According to a report released Monday, FTR has determined Hurricane Harvey’s broad swath across Texas this weekend will strongly affect over 7 percent of U.S. trucking, with some portion of that fraction out of operation for two weeks.
FTR says during this first week, almost 10 percent of all U.S. trucking will be affected. That number jumps near 100 percent for the Gulf Coast region west of the Mississippi. After a month, the numbers fall but are still significant – impacting nearly 2 percent (national) and 25 percent (regional). Due to the already tight nature of the truck environment, this means that loads could be left on the docks. The largest effects will be regionalized, but transportation managers across the entire U.S. will be scrambling, FTR says.

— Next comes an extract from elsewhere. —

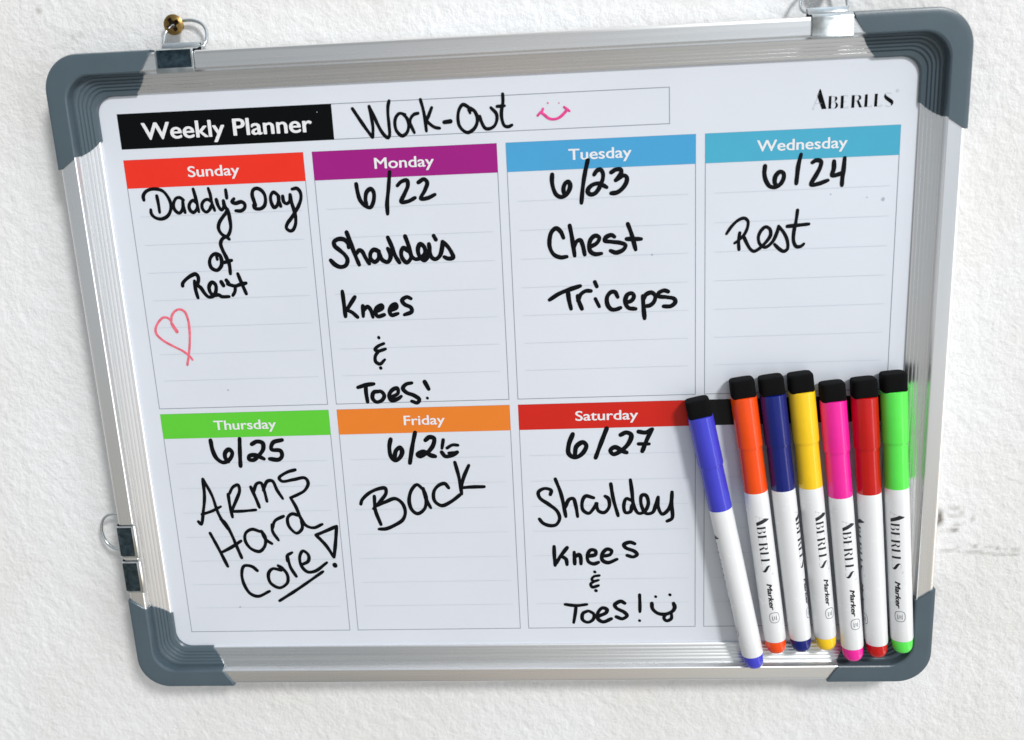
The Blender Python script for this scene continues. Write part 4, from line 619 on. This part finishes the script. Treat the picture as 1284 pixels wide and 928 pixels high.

The company believes there will be four broad effects of these disruptions:
- Idle trucks waiting for water to recede from roads and loading docks.
- Extra shipments of relief and construction supplies.
- Extra shipments and lower productivity due to out of cycle supply chain demands.
- Slow operations due to congestion, circuity and backed up loading docks.
“Look for spot prices to jump over the next several weeks with very strong effects in Texas and the South Central region,” says Noël Perry, partner at FTR. “Spot pricing was already up strong, in double-digit territory. Market participants could easily add 5 percentage points to those numbers.”
FTR has studied several major weather events, starting with Hurricane Katrina in New Orleans. These weather events show significant pricing effects, highlighted by 7 extra percentage points of annualized pricing for the five months following Katrina in 2005 and a peak of 22 percent year-over-year spot price increases following the monster winter of 2014, FTR reports.